Giving it a go meant five years at the Soto Academy in Spain under the tutelage of Dan Kiernan and a training regime of six hours a day. He won his first world ranking point a year later and in 2015, at age 18, became the first Ulster man in three decades to play Davis Cup for Ireland. He won the Irish Open in Carrickmines last year - his first professional singles title - climbed to 317 in the ATP rankings and looked to take his game to the next level.

"Winning the first title on home soil in front of my parents was special," he says. "And it gave me great confidence. I thought, 'I'm good enough to be out here. Why can't I do this every week?' My game was in a really good place and I headed out to the States to play some Challengers but I damaged ligaments in my foot the first week out there and didn't play for four months."

His first tournament back was a Futures event in Majorca at the end of January. He's played in four events since - two in Tunisia and two in Portugal - and hasn't yet found his stride but still dreams of reaching the summit. He's on the bottom rung of the ladder but the margins are fine.

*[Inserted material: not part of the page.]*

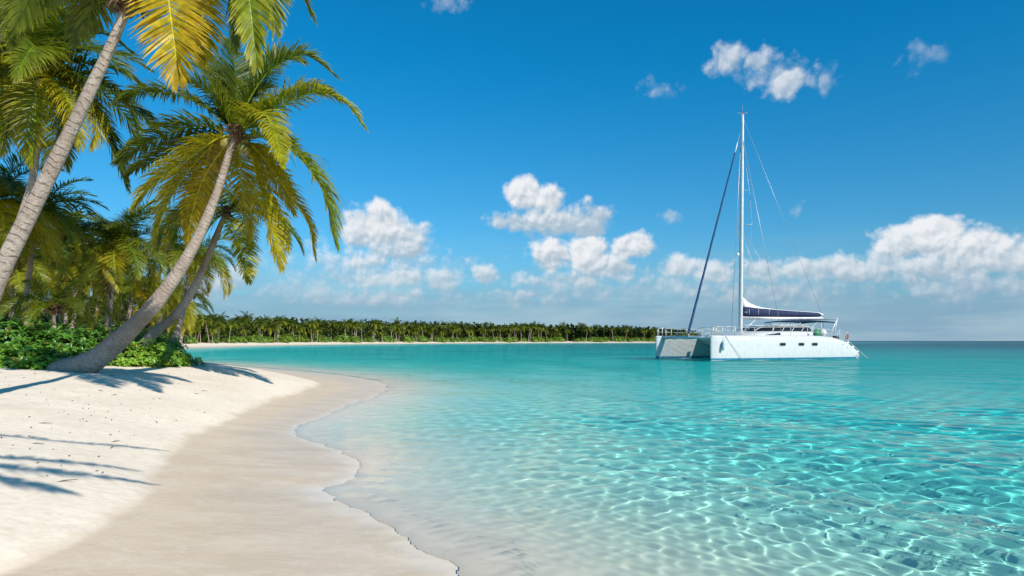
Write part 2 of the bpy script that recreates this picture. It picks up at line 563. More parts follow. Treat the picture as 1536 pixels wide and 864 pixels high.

"I could go to Miami this week and train with the big guys and I wouldn't look out of place," he says. "I played a Challenger last year and practised with Jaume Munar (from Spain) who is (61) in the world. We hit for 45 minutes and played a couple of games - it was 3-3 and I lost the tie-break.

"We played Norway in the Davis Cup last year and I lost a tight match - 6-3 7-5 - to Casper Ruud (the world number 98), so it's just trying to maintain those levels and get back to my best. But again, the margins are small. I serve at 115 to 125 (mph), the big guys are serving 125 to 135, so my ball speed and tempo is a bit slower. They're probably hitting 75 (mph) from the back of the court - we're hitting 60 to 65 but the margins are small.

"They serve better, and return better, and hit better spots on the court when they are under pressure. Drop a ball short with them and the point is done but we'll miss sometimes and won't finish it off. But I'm still improving. I'm still fresh and the hunger is there. And most people are breaking (into) the top 100 at 27 now - it used to be 19 or 20 - so I still have time."

What he doesn't have is money.

He does not have a sponsor and there's no grant from Tennis Ireland. He gets clothes from a friend at Ellesse and his racquets from Wilson but spent more than his prize-money last week just having them strung.

"It's a grind trying to make ends meet. My friends see me in Quinto do Lago and think, 'He's living the dream', but I'm staying near a train station with four other guys in an Airbnb and we're cooking our own meals. I think the first prize this week is about €1,100, so unless you're winning every week you're losing money. But I wouldn't want to do anything else."

He survives with the support of his parents and the generosity of family and friends but that can't last forever. And the game hasn't started to eat him yet but he knows it will.

"I haven't set any limit," he says, "but the longer you stay in Futures the more it will eat you up. My goal for the year is top 100 in the ITF (he is currently 333 and 613 in the ATP rankings) - that won't get me into the Challengers next year but will put me in a good position to play in them the following year."